V. After the will has acquired a character by choice, its determinations are not transitions from complete indetermination or indifference, but are more or less the expressions of character already formed and of choices and determinations already made. A person who goes to his business at a stated hour every morning does not make a new complete determination every time, but acts according to choices and purposes of long standing. Nor does he determine anew every day the manner in which he does his business, whether honorably or dishonorably, cour teously or rudely, carefully or carelessly, energetically or lazily. In his manner of acting he expresses a character already formed by previous voluntary action. Some acts seem less closely connected with the prevailing bent of the character than others. But it would be difficult to find an act of any person after infancy, not influenced in some degree, directly or indirectly, by previous determinations of will.

It is sometimes objected to free-will that a person often follows impulse thoughtlessly. It is asked how in that case there can have

been comparison and choice. It is sufficient to answer that he is not divested of his rationality at any moment, and, if he follows impulse without deliberation, it is by the free determination of his will not to deliberate. It is his free refusal to consider what reason would require. The same is implied in common language when it is said that the man has given himself up to the control of appetite or passion. But there is also another answer, that the spontaneous action without deliberation is often simply the expression of a choice or purpose already made and of a character already formed.
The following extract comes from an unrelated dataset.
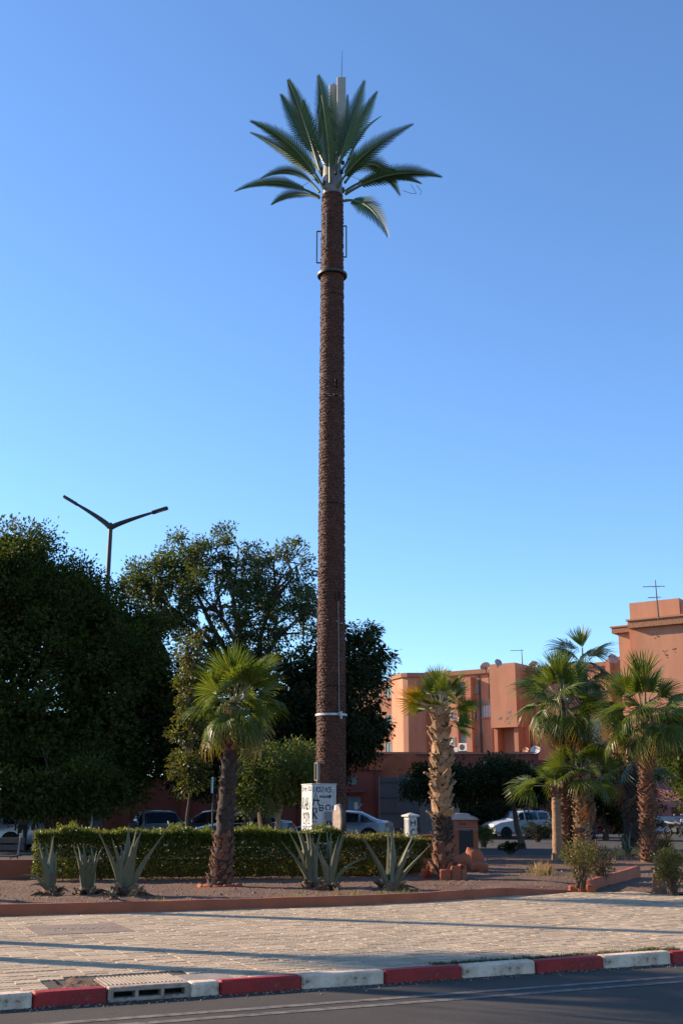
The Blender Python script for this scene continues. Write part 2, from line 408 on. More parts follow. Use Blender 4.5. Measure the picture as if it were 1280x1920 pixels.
# manhole slab
cu, cv = (SLAB[0] + SLAB[1]) / 2, (SLAB[2] + SLAB[3]) / 2
t = thing('manhole_cover', 'brown concrete manhole slab set in the beige pavers', 'manhole cover', kpt(cu, cv, 0), R(23.9))
b = MB(); b.box((0, 0, -.012), (SLAB[1] - SLAB[0] + .34, SLAB[3] - SLAB[2] + .16, .035), bev=.012)
b.build('slab', mat('brown_concrete', (.25, .18, .13), .9, (.17, .12, .09), 3, .5, .01, bscale=40), t)
b = MB()
for k in range(26):
    x = random.uniform(-.35, .35); y = random.uniform(-.12, .12); b.box((x, y, .008), (.035, .02, .008), random.uniform(0, 3))
tag(b.build('stone_chips', mat('pale_chips', (.4, .35, .28), .9), t), kind='stuff')

# low terracotta wall in front of the bed
def wall_piece(name, pts, h0, h1, th, m, parent=None, z0=-.04, segs=6):
    """a rendered low wall along ground points; uneven top"""
    P = [Vector((x, y, 0)) for x, y in pts]; fine = []
    for a, c_ in zip(P, P[1:]):
        for k in range(segs): fine.append(a.lerp(c_, k / segs))
    fine.append(P[-1]); n = len(fine); mb = MB(); vs = []
    for i, p in enumerate(fine):
        t_ = (fine[min(i + 1, n - 1)] - fine[max(i - 1, 0)]).normalized(); nn = Vector((-t_.y, t_.x, 0))
        h = h0 + (h1 - h0) * i / (n - 1) + .010 * noise.noise(p * 2.3) + .006 * noise.noise(p * 9)
        w = .006 * noise.noise(p * 5 + Vector((9, 0, 0)))
        for d, z in ((0 + w, z0), (0 + w, h - .02), (.02, h), (th - .02, h), (th, h - .02), (th, z0)): q = p + nn * d; vs.append((q.x, q.y, z))
    fs = [(i * 6 + j, (i + 1) * 6 + j, (i + 1) * 6 + j + 1, i * 6 + j + 1) for i in range(n - 1) for j in range(5)]
    fs += [tuple(range(6)), tuple(range((n - 1) * 6 + 5, (n - 1) * 6 - 1, -1))]
    mb.add(vs, fs); return mb.build(name, m, parent, 50)
o = wall_piece('planter_wall', [(x, y - .0) for x, y in EDGE[1:8]], .165, .15, .14, m_terra, segs=9)
tag(o, 'long low terracotta edging wall between the pavers and the agave bed', 'wall')
o = wall_piece('planter_wall', [EDGE[7], (3.8, 22.45), (4.45, 22.98)], .15, .035, .14, m_terra)
o.location.x += .004
tag(o, 'crumbled end of the terracotta edging sinking into the soil', 'wall')
gA, gB = gnd(1105, 1672), gnd(1201, 1654)
o = wall_piece('planter_wall', [(gA.x, gA.y), ((gA.x + gB.x) / 2, (gA.y + gB.y) / 2), (gB.x, gB.y)], .20, .34, .14, m_terra)
tag(o, 'short tilted terracotta wall stub behind the two brown shrubs', 'wall')
b = MB()
for k in range(3):
    p = gnd(1075 + k * 14, 1672); q = random.uniform(.09, .13)
    b.box((p.x, p.y - .05 * k, .05), (.2, .16, q * 1.4), random.uniform(-.4, .4), bev=.03)
tag(b.build('wall_rubble', m_terra), 'broken terracotta lumps beside the tilted wall stub', 'rubble')
o = wall_piece('planter_back_wall', [(-16, 22.6), (-9, 25.0), (-5.5, 26.2), (0, 26.9), (2.4, 27.1)], .52, .46, .2, m_terra)
tag(o, 'low dark red wall running behind and under the clipped hedge', 'wall')
# grit in the gutter
b = MB()
for k in range(900):
    p = kpt(random.uniform(-5, 9), -abs(random.gauss(0, .10)) - .01, RZ + .002); s = random.uniform(.004, .014)
    b.add([(p.x + s, p.y, p.z), (p.x - s, p.y + s, p.z), (p.x - s * .5, p.y - s, p.z), (p.x, p.y, p.z + s)], [(0, 1, 3), (1, 2, 3), (2, 0, 3)])
tag(b.build('gutter_grit', mat('grit', (.16, .11, .075), .9, (.26, .19, .13), 3, island=.4)), 'fine grit and sand lying along the gutter', 'grit', kind='stuff')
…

The theory that indifference is essential to freedom necessarily implies that the will never acquires a character; that voluntary action is atomistic, every act disintegrated from every other; and that character, if acquired, would be incompatible with freedom, because it would be essential to freedom that the will be always indifferent. A man may have been scrupulously honest fifty years, and yet, if he is a free agent, his will is in indifference, and the determination to cheat or steal is at every moment just as easy as to determine to do right. Persistence of choice and of character in the will is thus made incompatible with freedom; and God who is eternally love cannot be free. And this conclusion not a few advocates of this false theory of freedom have avowed and defended. But in truth the persistence and strength of a choice has nothing to do with the freedom of the will. The freedom lies in the constitution of a personal being and the essential quality of determination, whether the determination persist but for a moment or through endless existence. A choice, however long it persists, is always a choice of the will, not an involuntary excitement of the sensibilities; it is always the free and active determination by the will of the end or object of action. And under the influence of all sensibilities, however modified by previous voluntary action, the will determines.

73. The Uniformity of Human Action.

I. There is a uniformity in human action and a consequent possibility of foreseeing it, sufficient to be the basis of confidence and the determination of action between man and man. No one expects that a friend whom he has known for years will betray him to-morrow, or that a person long known to be honest will all at once steal a watch or defraud a widow of funds in his hands as her trustee. Foresight of human action is the prerequisite of far-reaching statesmanship and wise legislation. The uniformity of human action is the basis of the confidence of man in man which makes the transaction of business and indeed all domestic and social life possible. The homeliest and commonest transactions with men every day imply the confidence that they will act in the immediate future as they have been acting in the past.